§ PROBLEM REQUIREMENTS:
A faithful transcription of all the data is required.

§ INFORMATION PROVIDED:
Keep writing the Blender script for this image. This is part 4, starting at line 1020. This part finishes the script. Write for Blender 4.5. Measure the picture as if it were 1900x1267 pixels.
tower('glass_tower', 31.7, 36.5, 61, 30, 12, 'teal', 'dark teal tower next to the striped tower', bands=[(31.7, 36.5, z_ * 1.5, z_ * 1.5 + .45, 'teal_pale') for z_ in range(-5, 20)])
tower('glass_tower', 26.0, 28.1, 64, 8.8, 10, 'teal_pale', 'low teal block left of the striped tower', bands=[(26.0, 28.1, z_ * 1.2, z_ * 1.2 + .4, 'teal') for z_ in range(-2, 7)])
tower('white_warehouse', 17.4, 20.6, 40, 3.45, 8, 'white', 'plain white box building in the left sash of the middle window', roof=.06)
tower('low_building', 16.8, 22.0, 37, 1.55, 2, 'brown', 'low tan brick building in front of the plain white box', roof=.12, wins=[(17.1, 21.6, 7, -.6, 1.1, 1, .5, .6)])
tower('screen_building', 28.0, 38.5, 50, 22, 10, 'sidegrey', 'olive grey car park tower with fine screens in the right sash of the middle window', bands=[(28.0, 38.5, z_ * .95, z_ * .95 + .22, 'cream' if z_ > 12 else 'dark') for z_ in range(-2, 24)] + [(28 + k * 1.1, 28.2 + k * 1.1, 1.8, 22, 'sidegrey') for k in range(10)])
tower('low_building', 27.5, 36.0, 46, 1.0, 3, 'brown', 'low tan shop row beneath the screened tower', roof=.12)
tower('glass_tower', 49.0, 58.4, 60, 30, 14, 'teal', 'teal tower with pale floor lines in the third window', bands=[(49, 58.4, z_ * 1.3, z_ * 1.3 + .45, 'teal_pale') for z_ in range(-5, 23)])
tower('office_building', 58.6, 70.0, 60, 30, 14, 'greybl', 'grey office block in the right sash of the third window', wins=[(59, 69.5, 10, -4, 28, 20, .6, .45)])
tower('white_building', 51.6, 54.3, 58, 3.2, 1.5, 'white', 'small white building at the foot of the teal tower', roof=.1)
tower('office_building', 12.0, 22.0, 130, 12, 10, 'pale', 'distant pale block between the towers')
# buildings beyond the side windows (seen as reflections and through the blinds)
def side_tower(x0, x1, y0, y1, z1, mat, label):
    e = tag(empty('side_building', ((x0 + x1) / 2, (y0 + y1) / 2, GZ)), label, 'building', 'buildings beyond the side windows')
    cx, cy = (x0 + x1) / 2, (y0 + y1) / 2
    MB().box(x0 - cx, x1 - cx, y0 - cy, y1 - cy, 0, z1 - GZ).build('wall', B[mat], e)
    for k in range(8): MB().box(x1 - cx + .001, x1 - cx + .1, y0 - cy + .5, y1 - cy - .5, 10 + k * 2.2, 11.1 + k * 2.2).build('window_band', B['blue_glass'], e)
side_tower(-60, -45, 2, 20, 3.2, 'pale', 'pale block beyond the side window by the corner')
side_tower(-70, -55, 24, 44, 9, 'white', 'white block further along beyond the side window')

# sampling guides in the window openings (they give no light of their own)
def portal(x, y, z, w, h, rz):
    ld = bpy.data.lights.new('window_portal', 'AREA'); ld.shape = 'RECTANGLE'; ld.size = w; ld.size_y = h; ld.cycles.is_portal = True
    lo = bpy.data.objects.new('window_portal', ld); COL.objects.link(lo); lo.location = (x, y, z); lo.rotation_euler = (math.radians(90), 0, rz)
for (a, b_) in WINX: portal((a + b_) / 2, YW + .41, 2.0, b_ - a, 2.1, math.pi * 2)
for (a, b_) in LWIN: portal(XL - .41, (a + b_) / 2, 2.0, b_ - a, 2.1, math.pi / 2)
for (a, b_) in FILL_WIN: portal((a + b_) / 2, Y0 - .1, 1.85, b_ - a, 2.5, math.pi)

§ EXERCISE ANSWER:
Keep writing the Blender script for this image. This is part 4, starting at line 1020. This part finishes the script. Write for Blender 4.5. Measure the picture as if it were 1900x1267 pixels.
tower('glass_tower', 31.7, 36.5, 61, 30, 12, 'teal', 'dark teal tower next to the striped tower', bands=[(31.7, 36.5, z_ * 1.5, z_ * 1.5 + .45, 'teal_pale') for z_ in range(-5, 20)])
tower('glass_tower', 26.0, 28.1, 64, 8.8, 10, 'teal_pale', 'low teal block left of the striped tower', bands=[(26.0, 28.1, z_ * 1.2, z_ * 1.2 + .4, 'teal') for z_ in range(-2, 7)])
tower('white_warehouse', 17.4, 20.6, 40, 3.45, 8, 'white', 'plain white box building in the left sash of the middle window', roof=.06)
tower('low_building', 16.8, 22.0, 37, 1.55, 2, 'brown', 'low tan brick building in front of the plain white box', roof=.12, wins=[(17.1, 21.6, 7, -.6, 1.1, 1, .5, .6)])
tower('screen_building', 28.0, 38.5, 50, 22, 10, 'sidegrey', 'olive grey car park tower with fine screens in the right sash of the middle window', bands=[(28.0, 38.5, z_ * .95, z_ * .95 + .22, 'cream' if z_ > 12 else 'dark') for z_ in range(-2, 24)] + [(28 + k * 1.1, 28.2 + k * 1.1, 1.8, 22, 'sidegrey') for k in range(10)])
tower('low_building', 27.5, 36.0, 46, 1.0, 3, 'brown', 'low tan shop row beneath the screened tower', roof=.12)
tower('glass_tower', 49.0, 58.4, 60, 30, 14, 'teal', 'teal tower with pale floor lines in the third window', bands=[(49, 58.4, z_ * 1.3, z_ * 1.3 + .45, 'teal_pale') for z_ in range(-5, 23)])
tower('office_building', 58.6, 70.0, 60, 30, 14, 'greybl', 'grey office block in the right sash of the third window', wins=[(59, 69.5, 10, -4, 28, 20, .6, .45)])
tower('white_building', 51.6, 54.3, 58, 3.2, 1.5, 'white', 'small white building at the foot of the teal tower', roof=.1)
tower('office_building', 12.0, 22.0, 130, 12, 10, 'pale', 'distant pale block between the towers')
# buildings beyond the side windows (seen as reflections and through the blinds)
def side_tower(x0, x1, y0, y1, z1, mat, label):
    e = tag(empty('side_building', ((x0 + x1) / 2, (y0 + y1) / 2, GZ)), label, 'building', 'buildings beyond the side windows')
    cx, cy = (x0 + x1) / 2, (y0 + y1) / 2
    MB().box(x0 - cx, x1 - cx, y0 - cy, y1 - cy, 0, z1 - GZ).build('wall', B[mat], e)
    for k in range(8): MB().box(x1 - cx + .001, x1 - cx + .1, y0 - cy + .5, y1 - cy - .5, 10 + k * 2.2, 11.1 + k * 2.2).build('window_band', B['blue_glass'], e)
side_tower(-60, -45, 2, 20, 3.2, 'pale', 'pale block beyond the side window by the corner')
side_tower(-70, -55, 24, 44, 9, 'white', 'white block further along beyond the side window')

# sampling guides in the window openings (they give no light of their own)
def portal(x, y, z, w, h, rz):
    ld = bpy.data.lights.new('window_portal', 'AREA'); ld.shape = 'RECTANGLE'; ld.size = w; ld.size_y = h; ld.cycles.is_portal = True
    lo = bpy.data.objects.new('window_portal', ld); COL.objects.link(lo); lo.location = (x, y, z); lo.rotation_euler = (math.radians(90), 0, rz)
for (a, b_) in WINX: portal((a + b_) / 2, YW + .41, 2.0, b_ - a, 2.1, math.pi * 2)
for (a, b_) in LWIN: portal(XL - .41, (a + b_) / 2, 2.0, b_ - a, 2.1, math.pi / 2)
for (a, b_) in FILL_WIN: portal((a + b_) / 2, Y0 - .1, 1.85, b_ - a, 2.5, math.pi)